Meanwhile, in the world of Amazon, the Drones and Delivery Department just got another boast when Amazon filed a patent for parachute deliveries on Feb. 14, 2017. Part of its ‘Flying Warehouse’ vision, Amazon is very intent on facilitating drones to deliver goods.

The Patent states as following, “A package delivery system can be implemented to forcefully propel a package from an unmanned aerial vehicle (UAV), while the UAV is in motion. The UAV can apply a force onto the package that alters its descent trajectory from a parabolic path to a vertical descent path. The package delivery system can apply the force onto the package in a number of different ways. “

It goes on to give an example further on how this action would be completed:

Amazon parachute

‘For example, pneumatic actuators, electromagnets, spring coils, and parachutes can generate the force that establishes the vertical descent path of the package. Further, the package delivery system can also monitor the package during its vertical descent.
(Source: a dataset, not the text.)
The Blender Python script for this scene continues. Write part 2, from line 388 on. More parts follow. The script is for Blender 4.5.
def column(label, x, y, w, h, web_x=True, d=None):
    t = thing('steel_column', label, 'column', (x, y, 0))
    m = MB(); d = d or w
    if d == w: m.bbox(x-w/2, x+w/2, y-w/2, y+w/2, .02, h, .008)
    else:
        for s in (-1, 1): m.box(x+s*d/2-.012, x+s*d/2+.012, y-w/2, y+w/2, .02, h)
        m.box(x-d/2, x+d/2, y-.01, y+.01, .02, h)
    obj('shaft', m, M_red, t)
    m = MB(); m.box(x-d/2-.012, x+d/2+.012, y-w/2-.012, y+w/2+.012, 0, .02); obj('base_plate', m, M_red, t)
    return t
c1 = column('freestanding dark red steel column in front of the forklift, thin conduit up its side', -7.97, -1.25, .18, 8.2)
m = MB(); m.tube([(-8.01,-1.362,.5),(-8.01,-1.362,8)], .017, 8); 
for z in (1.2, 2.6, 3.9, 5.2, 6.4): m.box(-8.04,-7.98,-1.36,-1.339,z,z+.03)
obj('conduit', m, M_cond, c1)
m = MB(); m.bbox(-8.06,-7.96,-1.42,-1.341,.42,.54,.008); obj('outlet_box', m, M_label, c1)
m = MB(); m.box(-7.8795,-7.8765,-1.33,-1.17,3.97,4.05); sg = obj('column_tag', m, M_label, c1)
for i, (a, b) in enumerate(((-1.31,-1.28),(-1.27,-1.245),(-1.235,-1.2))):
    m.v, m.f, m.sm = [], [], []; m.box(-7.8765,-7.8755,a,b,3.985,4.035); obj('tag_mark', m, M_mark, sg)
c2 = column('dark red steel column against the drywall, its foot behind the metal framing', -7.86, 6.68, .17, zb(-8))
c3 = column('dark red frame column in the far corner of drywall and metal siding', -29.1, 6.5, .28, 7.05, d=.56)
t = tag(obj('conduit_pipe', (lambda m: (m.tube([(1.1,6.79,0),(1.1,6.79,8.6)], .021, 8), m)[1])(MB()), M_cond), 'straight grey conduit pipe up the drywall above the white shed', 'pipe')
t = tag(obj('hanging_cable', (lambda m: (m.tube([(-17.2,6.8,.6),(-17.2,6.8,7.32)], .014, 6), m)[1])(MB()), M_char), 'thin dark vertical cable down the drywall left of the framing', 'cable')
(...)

The package can be equipped with one or more control surfaces. Instructions can be transmitted from the UAV via an RF module that cause the one or more controls surfaces to alter the vertical descent path of the package to avoid obstructions or to regain a stable orientation.

So is this part of Amazon’s overall plan for a flying airship warehouse to use drones and parachutes for its deliveries?

Amazon’s Prime Air is the start of its dedication which uses a delivery system to get five-pound packages to customers in 30 minutes or less using an Unmanned Aerial Vehicle. What is unfortunate for those perspective drone pilots is that the system will be automated so pilots would not be involved.


Certainly parachute drops are not a new idea. One such agency, the Joint Precision Airdrop System already uses GPS, steerable parachutes and an onboard computer system to steer the package to its right source. Prime Air is another story, though.

Prime-Air-parachute-drops

However, having a warehouse in the sky has its futuristic overtones. Adding to it a commitment on getting the packages in such a quick time of 30 minutes can be quite feat. The current trial was given in December 2016 in the UK. The drones would also be customized to help assist in this process.

Interestingly enough Amazon had competition in the drone delivery department from an unlikely source, 7-11. That trial was more cumbersome with the drone delivering a package dangled by a string at the bottom. One can see how a parachute can be a common sense solution at this point.